Americans have been successful at getting some of their debts off their backs, but many still have a long way to go.
Low- and middle-income people are finding an escape difficult as they pay interest on top of interest. Forty percent have turned to their credit cards to cover basic living expenses such as rent, mortgage bills, groceries and utilities, according to a national survey (The Plastic Safety Net: Findings From The 2012 National Survey On Credit Card Debt of Low- And Middle- Income Households) by think tank Demos. Those surveyed were low- and middle-income people who carried a balance on their credit cards for at least three months.
Credit cards have been a safety net as people have lost jobs since 2008 and faced the pressure of high gas prices, said Amy Traub, senior policy analyst for Demos.
The 2008 financial crisis was a brutal wake-up call for many, as banks abruptly shut down cards and cut debt limits at the same time companies were tossing millions out of work.

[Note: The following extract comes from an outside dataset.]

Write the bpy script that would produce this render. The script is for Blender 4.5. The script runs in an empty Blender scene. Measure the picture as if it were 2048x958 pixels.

About 39 percent of households surveyed by Demos experienced some cuts in their credit, and about half of those reduced spending as a result. But 28 percent have taken on more debt in the last year.
Now, the average debt on cards held by low- and middle-income people is $7,145, compared with $9,887 in 2008, according to the survey. Fifty-one percent said cost-of-living expenses contributed most to their current card debt.